We were going to kiss when Roland says, “Oh there’s a police car. We’ll wait till it goes away.”

It left almost immediately and we kissed, which was kinda nice and I liked it more than last time at the bus stop. Only much later did I realise that neither kissing (even of under-16s) nor prostitution is a crime (unless you’re soliciting or kerb-crawling – ie streetwalking is a crime but not other forms of sex work). So we were pretty stupid to think the police would be interested. I’d wondered if the police had parked and left so quickly because they’d seen Roland come back from the ATM and hand over a wad of cash, and suspected prostitution. But of course not, as it wasn’t streetwalking; perhaps they suspected illegal activities or maybe the police car was just a coincidence. I think we were wary of the police because we knew we were doing something naughty.
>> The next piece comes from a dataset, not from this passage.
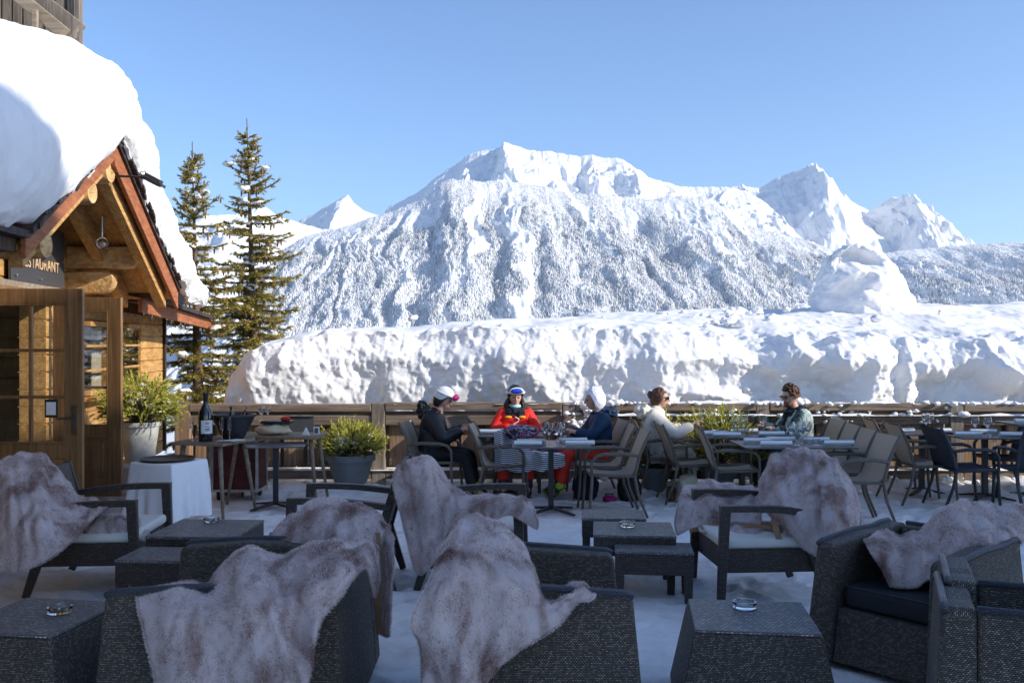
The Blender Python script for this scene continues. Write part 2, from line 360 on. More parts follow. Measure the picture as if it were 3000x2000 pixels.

Roland said to enjoy the money. “And I do hope your bottom gets better,” he added.

“You’re not as cruel as [fictional] Roland, you’re a lot nicer,” I observed.

“No, I’m not as cruel as Roland. I do hope it gets better.”

As I got out he said, “Watch out for cars. And mothers. Watch out for mothers.”

Two minutes later after waving him goodbye as he sped to the cafe just along the street, having asked me for directions, I was in the bank putting the money that had just been taken out into its old familiar home.